Resource Adequacy, Investment, and Capacity Markets in Electricity

Lynne Kiesling

Resource adequacy is the current hot topic in electricity policy. Fueled by the glacially incremental restructuring process in the states and concerns about service reliability in this persistent policy limbo, states and regional system operators have explored a variety of means of providing forward-looking reliability incentives in the absence of the regulatory mandate to vertically-integrated utilities. One incremental approach is capacity markets. In a capacity market, system operators solicit offers from generators to provide a guarantee of future capacity to provide power, based on the system operator’s need to meet a specified, engineering-determined reserve margin over and above forecast demand. In capacity markets that have been implemented or proposed in the U.S., the forward timeframe can range from one day to four years.

The typical argument offered for the implementation of capacity markets invokes the lack of retail demand response, which makes active, double-sided forward markets impossible, and the lack of developed, liquid, integrated spot and forward energy markets. Notwithstanding the chicken-and-egg nature of this conundrum, implementing a capacity market in isolation, based on an artificial demand curve (regardless of its slope), does not do anything to reduce the barriers to active retail demand. Furthermore, technological advances and increasing numbers of retail demand projects show that empowering demand response is not as expensive or as distant a task as capacity market advocates claim.

Another cautionary note for capacity markets comes from their focus on providing the “missing incentives” for investment in generation capacity for the future. But there are four resources in the portfolio of resources that we can use to ensure future system reliability: generation, transmission, demand reduction, and technological innovation that can affect any or all three of the other resources. Creating incentives for generation leads to inefficient distortions in cases where one of the other resources might be better suited to a particular case, or might be less expensive, or might be more flexible and adaptable on the network.

California is currently considering implementing a capacity market, and has requested comments. In a recent paper, which the Alliance for Retail Energy Marketers submitted to the CPUC, I analyze these issues and present an alternative model for enabling system reliability through resource adequacy. Capacity markets do have benefits in terms of increasing price transparency and market liquidity, as well as providing a platform for load serving entities to buy and sell capacity. Rather than adopt a capacity market that is based on an artificial demand curve to complement the state?s existing resource adequacy requirements, however, the best resource adequacy policy that California could follow would be to eliminate the current regulatory barriers that impede demand-side participation in the wholesale and retail markets (i.e., participation by end-use customers and LSEs). A second priority should be to develop integrated spot and forward energy market platforms that transmit accurate price signals to investors and entrepreneurs. While achieving these two priorities will take time, a transitional approach that employs known, tested financial instruments, such as call options, could bridge that gap. By flexibly accommodating generation, transmission, and new demand-side resources and technologies, this recommended approach is more likely to generate long-run benefits for California customers than an artificial capacity market that would be both costly to implement and difficult to dismantle once it became obsolete.

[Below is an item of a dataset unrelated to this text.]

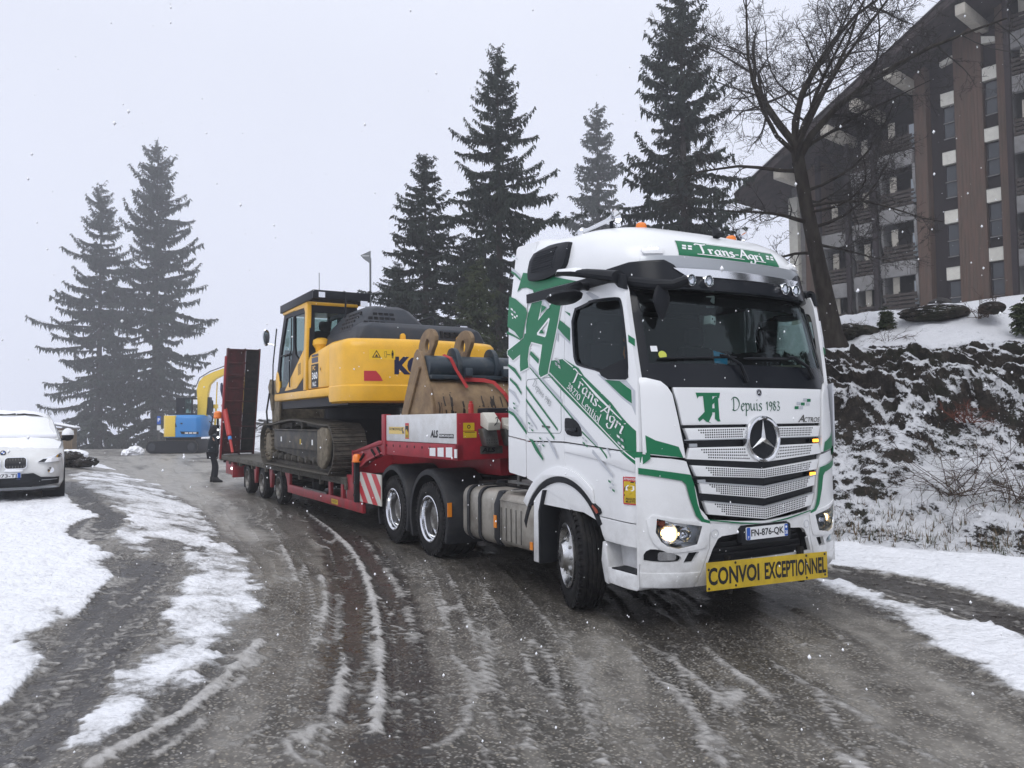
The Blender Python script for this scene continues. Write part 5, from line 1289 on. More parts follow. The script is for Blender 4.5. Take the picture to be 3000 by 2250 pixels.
    b = MB(); b.box(11.2, 11.23, .75, 1.22, .12, .66); b.box(11.2, 11.23, -1.22, -.75, .12, .66); b.lathe((5.6, .9, .55), (0, 0, 1), [(-.17, .05), (-.1, .13), (.1, .14), (.12, 0)], 14); b.build('mud_flap', M['black'], T)
    wm = wheel_meshes(.365, .24, .235, 'trailer')
    for x in (7.45, 9.05, 10.65):
        put_wheel(T, wm, (x, HW - .01, .365)); put_wheel(T, wm, (x, -HW + .01, .365), True)
        b = MB(); b.cyl((x, -1.1, .365), (x, 1.1, .365), .07, n=10); b.build('axle', M['dark'], T)
    # two raised ramps
    for s in (1, -1):
        R = MB()
        lean = -.82 / 3.1
        y0, y1 = s * .36, s * 1.30
        F = lambda z: 13.95 + (z - .88) * lean
        def bar(b, y, w, z0=.88, z1=3.98, d=.16): b.prism([(F(z0), z0), (F(z0) + d, z0), (F(z1) + d, z1), (F(z1), z1)], 'y', y - w / 2, y + w / 2)
        b = MB(); bar(b, s * 1.27, .05, d=.20); bar(b, s * .39, .05); bar(b, s * .80, .04, d=.12)
        for k in range(9):
            z = .95 + k * .37
            b.prism([(F(z), z), (F(z) + .10, z), (F(z + .05) + .10, z + .05), (F(z + .05), z + .05)], 'y', s * .40, s * 1.26)
        rp = b.build('ramp', M['trred2'], T, bevel=.006)
        b = MB(); bar(b, s * .59, .36, .92, 3.94, .04); b.build('ramp_grating', M['dark'], rp)
        b = MB(); b.prism([(F(.9) + .045, .90), (F(.9) + .06, .90), (F(3.96) + .06, 3.96), (F(3.96) + .045, 3.96)], 'y', s * .82, s * 1.25); b.build('ramp_plate', M['trred2'], rp)
        b = MB(); bar(b, s * 1.325, .05, .75, 3.75, .12); b.build('ramp_rail', mat('ramp_rail_red', (.30, .03, .035), .5) if s == 1 else M['trred'], rp, bevel=.008)
        b = MB(); p0 = Vector((12.9, s * 1.18, .90)); p1 = Vector((13.75, s * 1.28, 2.35)); pm_ = p0 + (p1 - p0) * .38
        b.tube([pm_, p1], .075, 12); b.tube([p0 + (p1 - p0) * .05, pm_], .04, 10); cy = b.build('ramp_cylinder', M['dkred'], T)
        b = MB(); b.tube([p0 + (p1 - p0) * .30, p0 + (p1 - p0) * .36], .055, 10); b.build('cylinder_collar', M['exblue'], cy)
        b = MB(); b.tube([p1 + Vector((0, 0, .1)), p1 + Vector((-.02, s * .08, .45)), p1 + Vector((.05, s * .06, .62)), p1 + Vector((.1, 0, .4))], .035, 8); b.build('hose', M['navy'], T)
        # rear marker pole with beacon
        b = MB(); b.tube([(13.9, s * 1.42, .9), (13.9, s * 1.42, 1.95)], .03, 8); b.box(13.86, 13.93, s * 1.38, s * 1.46, 1.3, 1.75); pl = b.build('light_pole', M['black'], T)
        b = MB(); b.lathe((13.9, s * 1.42, 1.95), (0, 0, 1), [(0, .11), (.04, .13), (.04, .12), (.18, .11), (.22, .06), (.225, 0)], 18); b.build('beacon', M['orange'], T)
        b = MB(); b.lathe((13.855, s * 1.42, 1.62), (-1, 0, 0), [(0, .03), (.008, .02), (.01, 0)], 10); b.lathe((13.855, s * 1.42, 1.40), (-1, 0, 0), [(0, .035), (.008, .02), (.01, 0)], 10); b.lathe((12.53, s * 1.28, .55), (-1, s, 0), [(0, .04), (.01, 0)], 10); b.build('marker_lamp', M['ledwhite'], pl)
    return T
build_trailer()

def track_loop(L_, r, n, hump=.06):
    """Centre-line points and directions of a crawler track (x, z, angle)."""
    pts = []
    top = 2 * r
    xs = L_ / 2 - r
    bottom = [(-xs + 2 * xs * k / 40, 0.0) for k in range(41)]
    end1 = [(xs + r * sin(pi * k / 24), r - r * cos(pi * k / 24)) for k in range(1, 24)]
    topl = [(xs - 2 * xs * k / 40, top + hump * sin(pi * k / 40) ** 2 * 1.0) for k in range(41)]
    end2 = [(-xs - r * sin(pi * k / 24), r + r * cos(pi * k / 24)) for k in range(1, 24)]
    P = [Vector((a, 0, c)) for a, c in bottom + end1 + topl + end2]
    P.append(P[0].copy())
    d = [0]
    for a, c in zip(P, P[1:]): d.append(d[-1] + (c - a).length)
    tot = d[-1]; out = []
    j = 0
    for k in range(n):
        t = tot * k / n
        while d[j + 1] < t: j += 1
        q = (t - d[j]) / max(1e-9, d[j + 1] - d[j])
        p = P[j].lerp(P[j + 1], q); dr = (P[j + 1] - P[j]).normalized()
        out.append((p, math.atan2(dr.z, dr.x)))
    return out, tot / n, P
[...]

7 thoughts on “Resource Adequacy, Investment, and Capacity Markets in Electricity”

  1. In addition to the economic arguments you make here, there are solid technical reasons why California, in particular, would benefit greatly from a flexible, demand-responsive approach.

    California has established an aggressive renewable portfolio standard for its electricity “market”. The RPS percentage exceeds the desired capacity reserve margin established by the state referenced in your study.

    California’s electricity “market” fiasco 5 years ago demonstrated, among other things, that a portion of hydroelectric generating capacity is intermittent; and, that the period of intermittency may be quite long. It is essential that BPA re-evaluate the portion of its generating capacity which is reliable, as opposed to “source of opportunity” capacity.

    California also relies on windpower for a portion of its generation; and, this portion is expected to increase under the RPS. Windpower is also intermittent, though the intermittency occurs over a far shorter period than is the case for hydro.

    Windpower is almost exclusively “source of opportunity” power in today’s power markets – used when it is available and replaced by conventional capacity when it is not. Windpower can achieve reliable source status; however, that requires the installation of ~20 wind turbines of equivalent capacity and 35% availability at 20 carefully chosen locations to provide the output of one turbine at utility-level (99.99%) reliability. The turbines would provide far more “source of opportunity” power as well, but that power is of substantially lesser value because it is not reliable; and, the rapid variability of wind power output and delivery locations would require a transmission system with far greater flexibility and responsiveness, in addition to the more demand-responsive market you suggest.

    It is not reasonable to analyze each of the policy actions taken and proposed in the California electricity “market” in isolation, since they will not operate in isolation in the real world. California continues to do so at its peril.

  2. One thing I don’t understand: how do call options work in the face of the fact that individual consumers cannot be disconnected from the grid? Say, for example, that my neighbor buys energy from LSE X, which buys a call option, while I buy from LSE Y, which does not buy a call option. Since LSE Y has lower costs, he offers me a lower price. At times of constraint, when the call option is supposed to kick in, how would you quantify how much to penalize me since you can’t cut me off?